High Tech Battery Developer Drawn To Lexington's Labs/Workforce

Sep 4, 2013

Another “next generation” battery company is making a move to central Kentucky.  Over the next decade, NOHMs  Technologies plans to create over 150 jobs and invest over five million dollars in the effort.  Founder Nathan Ball says the company develops the liquids, powders, and pastes which go into lithium-sulfur batteries.

High tech battery developer make move to Lexington's Spindletop complex.
Credit Stu Johnson / WEKU News

“What was really attractive was the facilities here for battery research and product development.  There’s no other facility that exists like this anywhere in the U.S. outside of national lab or a big company.  So it allows us to have big company resources without investing in it,” said Ball.

Within a couple years, Ball says the lithium-sulfur batteries will probably be built into military radios and smart phones.  Farther down the road, he predicts they could be used in electric vehicles. Increasingly, Lexington Mayor Jim Gray adds college towns are attracting such firms.

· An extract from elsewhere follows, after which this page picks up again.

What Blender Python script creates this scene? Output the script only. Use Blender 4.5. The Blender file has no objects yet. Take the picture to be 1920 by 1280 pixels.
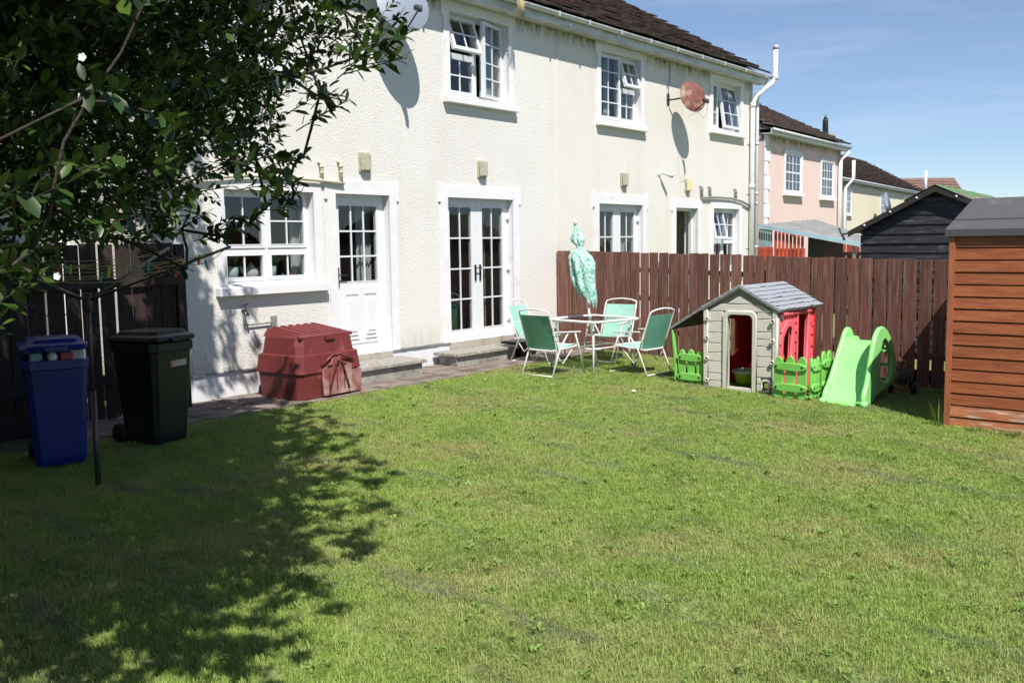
import bpy, bmesh, math, random
import numpy as np
from mathutils import Vector, Matrix
random.seed(7); rng = np.random.default_rng(7)
sc = bpy.context.scene; COL = sc.collection
R = math.radians
# ------------------------------------------------------------------ camera
F_, YAW, PITCH, ROLL, CAMH = 1788.3, 0.893247, 0.10280, -0.014619, 1.75
cy_, sy_ = math.cos(YAW), math.sin(YAW)
wv = Vector((sy_*math.cos(PITCH), cy_*math.cos(PITCH), -math.sin(PITCH)))
rt0 = Vector((cy_, -sy_, 0)); up0 = rt0.cross(wv)
rv = rt0*math.cos(ROLL)+up0*math.sin(ROLL); uv = up0*math.cos(ROLL)-rt0*math.sin(ROLL)
cam = bpy.data.cameras.new('camera'); cam.sensor_width = 36; cam.lens = F_/1920*36
cam.clip_start = 0.05; cam.clip_end = 2000
camo = bpy.data.objects.new('camera', cam); COL.objects.link(camo)
camo.matrix_world = Matrix(((rv.x, uv.x, -wv.x, 0), (rv.y, uv.y, -wv.y, 0), (rv.z, uv.z, -wv.z, CAMH), (0, 0, 0, 1)))
sc.camera = camo
# ------------------------------------------------------------------ light
SUN = Vector((0.65, 1.0, -1.65)).normalized()          # direction the light travels
world = bpy.data.worlds.new('World'); sc.world = world; world.use_nodes = True
wn = world.node_tree; wn.nodes.clear()
sky = wn.nodes.new('ShaderNodeTexSky'); sky.sky_type = 'NISHITA'; sky.sun_disc = False
sky.sun_elevation = math.asin(-SUN.z); sky.sun_rotation = math.atan2(-SUN.x, -SUN.y)
sky.altitude = 0; sky.air_density = 0.8; sky.dust_density = 0.0; sky.ozone_density = 4.5
tc = wn.nodes.new('ShaderNodeTexCoord'); mp = wn.nodes.new('ShaderNodeMapping')
mp.inputs['Scale'].default_value = (1.2, 1.2, 9); mp.inputs['Rotation'].default_value = (R(6), R(-5), 0)
cn = wn.nodes.new('ShaderNodeTexNoise'); cn.inputs['Scale'].default_value = 2.2; cn.inputs['Detail'].default_value = 9; cn.inputs['Roughness'].default_value = .62
cr = wn.nodes.new('ShaderNodeMapRange'); cr.inputs[1].default_value = .47; cr.inputs[2].default_value = .78; cr.inputs[3].default_value = .12; cr.inputs[4].default_value = .50
mx = wn.nodes.new('ShaderNodeMix'); mx.data_type = 'RGBA'; mx.inputs[7].default_value = (5.6, 6.4, 8.2, 1)
bg = wn.nodes.new('ShaderNodeBackground'); bg.inputs[1].default_value = 0.083
wo = wn.nodes.new('ShaderNodeOutputWorld')
L = wn.links.new
L(tc.outputs['Generated'], mp.inputs[0]); L(mp.outputs[0], cn.inputs[0]); L(cn.outputs[0], cr.inputs[0])
L(cr.outputs[0], mx.inputs[0]); L(sky.outputs[0], mx.inputs[6]); L(mx.outputs[2], bg.inputs[0]); L(bg.outputs[0], wo.inputs[0])
sl = bpy.data.lights.new('sun', 'SUN'); sl.energy = 4.75; sl.angle = R(.53); sl.color = (1, .955, .885)
so = bpy.data.objects.new('sun', sl); COL.objects.link(so); so.location = (-5, -8, 14)
so.rotation_euler = SUN.to_track_quat('-Z', 'Y').to_euler()
sc.view_settings.view_transform = 'Standard'; sc.view_settings.look = 'None'
sc.view_settings.gamma = 1; sc.view_settings.exposure = 0.56
sc.render.engine = 'CYCLES'
try: sc.cycles.max_bounces = 6; sc.cycles.transparent_max_bounces = 12
except Exception: pass
# ------------------------------------------------------------------ helpers
W = 9.57; GS = 0.03
def gz(y): return -GS*(W-min(max(y, -6), W))
def px_of(P):
    d = Vector(P)-Vector((0, 0, CAMH)); k = d.dot(wv)
    if k < .05: return (-9e3, -9e3, k)
    return (960+F_*d.dot(rv)/k, 640-F_*d.dot(uv)/k, k)
def setp(o, label=None, cat=None, group=None, kind=None):
    if label: o['label'] = label
    if cat: o['category'] = cat
    if group: o['group'] = group
    if kind: o['kind'] = kind
    return o
def thing(name, label, cat, loc=(0, 0, 0), rz=0, group=None):
    o = bpy.data.objects.new(name, None); COL.objects.link(o); o.empty_display_size = .1
    o.location = loc; o.rotation_euler = (0, 0, rz); return setp(o, label, cat, group)
def dup(root, loc, rz, label, group=None):
    r = root.copy(); COL.objects.link(r); r.location = loc; r.rotation_euler = (0, 0, rz); r['label'] = label
    if group: r['group'] = group
    for ch in list(root.children):
        c = ch.copy(); COL.objects.link(c); c.parent = r
        for g in list(ch.children):
            d = g.copy(); COL.objects.link(d); d.parent = c
    return r
def top_loc(p):
    while p.parent: p = p.parent
    return Vector(p.location)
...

“For the first time since these numbers have been kept, productivity is occurring, being measured higher in cities and a university city especially,” said Gray.

Ball, meanwhile, says longer-lasting smart phones are in the offing.  He says the firm is working to extend the life of cell phone batteries.

“We can deliver twice the energy in the same weight, same size battery.  With products that are in development, we can double the run time of your phone,” added Ball.

NOHMs will use the Kentucky-Argonne Battery Manufacturing Research and Development Center and the University of Kentucky’s Spindletop Administration Building.